━━━━━ MATERIALS PROVIDED

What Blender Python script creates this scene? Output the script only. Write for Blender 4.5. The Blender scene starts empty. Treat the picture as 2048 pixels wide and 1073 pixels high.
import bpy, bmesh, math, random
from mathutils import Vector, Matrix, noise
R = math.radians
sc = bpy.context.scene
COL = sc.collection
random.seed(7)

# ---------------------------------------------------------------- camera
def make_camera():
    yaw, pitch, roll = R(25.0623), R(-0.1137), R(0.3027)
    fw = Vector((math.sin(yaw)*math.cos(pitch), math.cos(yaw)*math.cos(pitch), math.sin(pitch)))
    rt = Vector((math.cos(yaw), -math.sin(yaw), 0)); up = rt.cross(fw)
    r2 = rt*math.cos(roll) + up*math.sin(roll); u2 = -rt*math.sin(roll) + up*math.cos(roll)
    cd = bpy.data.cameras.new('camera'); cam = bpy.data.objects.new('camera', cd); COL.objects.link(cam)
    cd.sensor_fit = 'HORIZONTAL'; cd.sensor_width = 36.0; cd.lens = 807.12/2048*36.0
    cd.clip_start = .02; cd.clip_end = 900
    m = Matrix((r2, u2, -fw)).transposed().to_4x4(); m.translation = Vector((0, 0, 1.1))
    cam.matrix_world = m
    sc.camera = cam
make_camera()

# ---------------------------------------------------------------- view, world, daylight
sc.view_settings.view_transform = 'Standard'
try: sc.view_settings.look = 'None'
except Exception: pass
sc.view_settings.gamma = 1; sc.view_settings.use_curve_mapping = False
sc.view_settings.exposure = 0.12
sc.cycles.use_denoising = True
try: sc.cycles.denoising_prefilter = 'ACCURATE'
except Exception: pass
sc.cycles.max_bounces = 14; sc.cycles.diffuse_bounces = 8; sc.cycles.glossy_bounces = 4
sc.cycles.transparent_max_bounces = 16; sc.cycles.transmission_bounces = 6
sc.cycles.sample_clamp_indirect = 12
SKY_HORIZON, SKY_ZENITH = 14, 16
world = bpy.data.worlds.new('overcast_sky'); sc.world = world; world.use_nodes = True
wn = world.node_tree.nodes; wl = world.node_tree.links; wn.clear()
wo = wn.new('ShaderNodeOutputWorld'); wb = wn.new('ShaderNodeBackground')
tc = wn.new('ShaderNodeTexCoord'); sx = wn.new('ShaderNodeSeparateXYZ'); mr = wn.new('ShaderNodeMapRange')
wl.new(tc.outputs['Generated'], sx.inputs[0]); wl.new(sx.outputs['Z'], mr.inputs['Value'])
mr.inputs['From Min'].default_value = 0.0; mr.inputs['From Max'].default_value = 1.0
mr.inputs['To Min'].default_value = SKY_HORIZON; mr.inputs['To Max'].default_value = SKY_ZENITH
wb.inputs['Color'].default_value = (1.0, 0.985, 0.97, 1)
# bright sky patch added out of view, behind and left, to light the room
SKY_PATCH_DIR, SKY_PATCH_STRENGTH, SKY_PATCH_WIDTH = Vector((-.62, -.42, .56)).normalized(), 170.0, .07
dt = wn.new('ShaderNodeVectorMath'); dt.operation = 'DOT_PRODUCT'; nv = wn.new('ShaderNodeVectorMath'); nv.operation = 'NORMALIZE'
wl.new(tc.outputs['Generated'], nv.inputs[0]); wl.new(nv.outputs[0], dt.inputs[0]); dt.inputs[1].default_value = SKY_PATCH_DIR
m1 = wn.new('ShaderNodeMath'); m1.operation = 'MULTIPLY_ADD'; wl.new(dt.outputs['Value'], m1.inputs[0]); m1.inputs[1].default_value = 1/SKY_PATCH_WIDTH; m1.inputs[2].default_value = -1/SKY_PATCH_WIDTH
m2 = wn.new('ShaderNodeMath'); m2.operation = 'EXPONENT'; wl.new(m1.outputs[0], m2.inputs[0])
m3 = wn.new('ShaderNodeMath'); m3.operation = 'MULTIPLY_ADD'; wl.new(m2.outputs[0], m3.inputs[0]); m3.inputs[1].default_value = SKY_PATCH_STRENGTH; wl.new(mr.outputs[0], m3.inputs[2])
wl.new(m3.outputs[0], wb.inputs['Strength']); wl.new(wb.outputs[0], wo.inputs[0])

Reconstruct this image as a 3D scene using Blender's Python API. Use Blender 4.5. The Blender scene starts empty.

━━━━━━━━━━

• [AIM OF THE TASK]: Starting at the first line of the material above, reproduce each line exactly up to and including the line with "random.seed(7)".

• [TASK RESPONSE]:
What Blender Python script creates this scene? Output the script only. Write for Blender 4.5. The Blender scene starts empty. Treat the picture as 2048 pixels wide and 1073 pixels high.
import bpy, bmesh, math, random
from mathutils import Vector, Matrix, noise
R = math.radians
sc = bpy.context.scene
COL = sc.collection
random.seed(7)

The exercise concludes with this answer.